Türkçenin dünyaya açılmasının Türkiye’ye de pozitif bir etkileri olduğunu vurgulayan Ateş, bu sene özellikle UNESCO tarafından Yunus Emre yılı ilan edilmesi, akabinde cumhurbaşkanımız tarafından bu yılın Yunus Emre ve Türkçe Yılı ilan edilmesinin çok kıymetli olduğunu ve bunun bir slogan olarak kalmadan fırsata dönüştürülmesi gerekliliğinin altını çizdi.
Dünya Dili Türkçe
Sosyopark Müdürü OKUR ise uluslararası ilişkiler ve dünya dilleri açısından değerlendirmelerde bulundu. Dünya inşa eden milletlerin dillerinin dünya dili olduğuna vurgu yapan OKUR, Türkçenin de tarihte dünya dili olarak kullanıldığını aktardı.

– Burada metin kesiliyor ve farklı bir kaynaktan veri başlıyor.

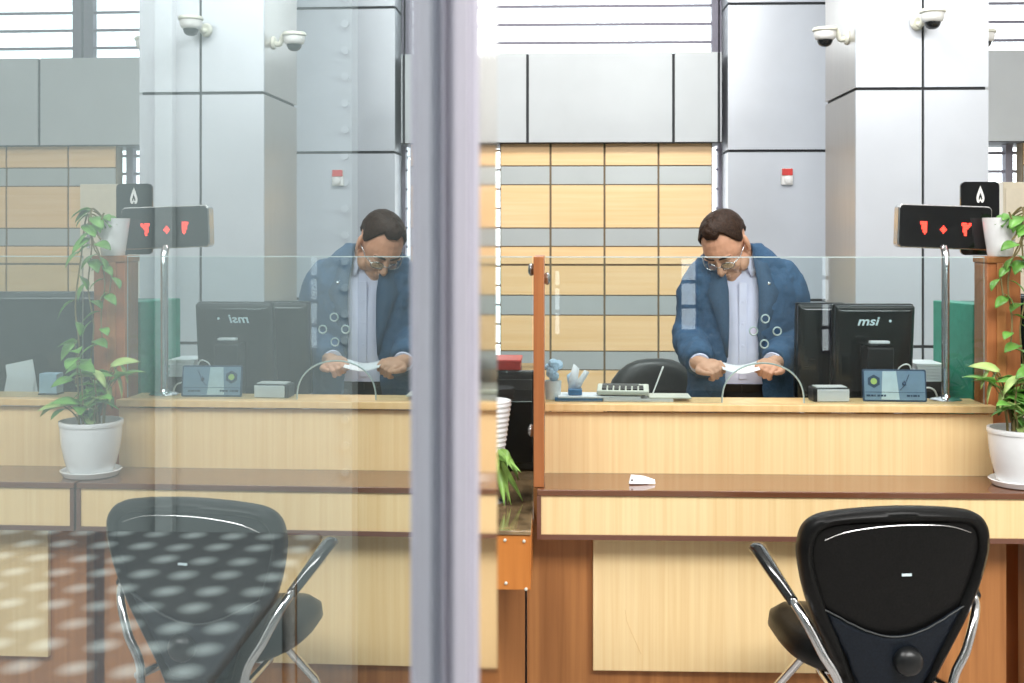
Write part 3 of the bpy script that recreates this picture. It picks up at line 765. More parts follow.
# left end of the counter: tape cup, tissues, papers, calculator
q = at(553, 398, 3.83); tp = thing('cup', 'pale cup stuffed with crumpled bluish paper beside the wood post', 'cup', (q.x, 3.83, z_top))
MB().lathe([(.020, 0), (.024, .002), (.027, .06), (.025, .06), (.022, .006), (.004, .005)], (0, 0, 0), 24).build('cup_body', M['white'], tp)
m = MB(); r = random.Random(4)
for i in range(9):
    m.ball((r.uniform(-.016, .02), r.uniform(-.012, .012), .075 + r.uniform(-.01, .045)), (.016, .012, .018), Euler((r.random() * 3, r.random() * 3, 0)).to_matrix(), 7, 5)
m.build('paper_wad', [M['bluepaper']], tp, smooth=0)
q = at(580, 400, 3.83); pb = thing('document_stack', 'flat stack of papers and folders on the counter top by the post', 'papers', (q.x, 3.835, z_top))
lx = lambda u: ax(u, 3.83) - q.x
for a, b, z0, z1, mm, nm in ((555, 602, 0, .010, 'blue', 'folder'), (558, 640, .010, .016, 'paper', 'sheets'), (603, 672, .0, .0098, 'paper', 'sheets'), (648, 690, .0100, .014, 'ivory', 'sheets')):
    s0 = MB(); s0.box(lx(a), lx(b), -.05, .055, z0, z1); s0.build(nm, M[mm], pb, bevel=.001)
tz = thing('tissue_box', 'small blue tissue holder with white tissue sticking up', 'tissue box', (ax(575, 3.83), 3.825, z_top + .0165))
MB().box(-.022, .022, -.025, .025, 0, .020).build('holder', M['blue'], tz, bevel=.004)
def sheet(pts_a, pts_b, name, mtl, parent):
    m = MB(); n = len(pts_a); m.add(list(pts_a) + list(pts_b), [(i, i + 1, n + i + 1, n + i) for i in range(n - 1)])
    o = m.build(name, mtl, parent, smooth=60); s = o.modifiers.new('s', 'SOLIDIFY'); s.thickness = .0009; return o
sheet([(-.022, -.005, .018), (-.020, .0, .05), (-.004, .006, .098)], [(.012, -.004, .018), (.010, .006, .055), (.014, .002, .082)], 'tissue', M['paper'], tz)
sheet([(-.004, -.012, .018), (.006, -.01, .045), (.030, -.012, .080)], [(.016, -.010, .018), (.026, -.006, .04), (.046, -.004, .072)], 'tissue', M['paper'], tz)
sheet([(-.018, .008, .018), (-.024, .012, .04), (-.026, .014, .060)], [(.0, .010, .018), (-.006, .016, .05), (-.012, .018, .07)], 'tissue', M['bluepaper'], tz)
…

Dünya kurma safhamızın ilk evrelerinde, bu dünyanın çatısı altına giren toplumlara yönelik çalışıldığını ve Dîvânu Lugâti't-Türk’ün bu alanda en önemli eserlerden olduğunu belirten OKUR, bu dünyaya girmek ve iletişim kurmak isteyenlerin çabalarının ise 16. yüzyıl sonrası görüldüğünü belirtti. Türkçenin dünya dili özelliğinin canlanmasının, dünya kurma faaliyetleriyle bağı kurulduğu taktirde mümkün olabileceğine de dikkat çeken OKUR, bunun için güçlü ve kendisini üreten Türkçe literatür oluşturulmasının ve geliştirilmesinin önemine değindi.
Türkçe Öğretiminde Standartlaşma
Prof. Dr. Nezir TEMUR ise yaptığı açıklamalarda, yabancılara Türkçe öğretiminde standartlaşmaya gidilmesinin önemine değindi.
Ulusal standartların ardından yakalanacak olan uluslararası standartların sonrasında akreditasyonun elde edilebileceğine dikkat çekerken, Avrupa Dil Sınavları Birliği (The Association of Language Testers in Europe – ALTE konferansının 2020 yılında Yunus Emre Enstitüsünün ev sahipliğinde ilk kez Türkiye’de gerçekleştiğine vurgu yapan TEMUR, Türkiye’nin bu standartları sağlayabilecek kurumlarının var olduğunu belirtti.
Soru-cevap bölümü ile devam eden panelin tamamına Yıldız Teknik Üniversitesi SOSYOPARK kanalından ulaşılabilir.
YUNUS EMRE ENSTİTÜSÜ HAKKINDA
Türkiye’yi, Türk dilini, tarihini, kültürünü ve sanatını tanıtmak ve bu alanda yurt dışında her türlü hizmeti vermek amacıyla 2009 yılında faaliyetlerine başlayan Yunus Emre Enstitüsü, Türkiye’nin tanıtımı noktasında büyük bir görevi üstlenmektedir.
Tüm dünyada 60 merkezi bulunan Yunus Emre Enstitüsünün Türkçe öğretiminden kültür-sanat etkinliklerine, Türkoloji projelerinden bilimsel iş birliği anlaşmalarına ve kültürel diplomasi faaliyetlerine kadar uzanan geniş bir yelpazede çalışmaları bulunmaktadır.
Enstitü, Türkiye’nin uluslararası alanda bilinirliğini, güvenilirliğini ve itibarını artırmak misyonuyla hareket ederken dünyanın her yerinde Türkiye ile bağ kuran ve Türkiye’ye dost insan sayısını artırmayı hedeflemektedir.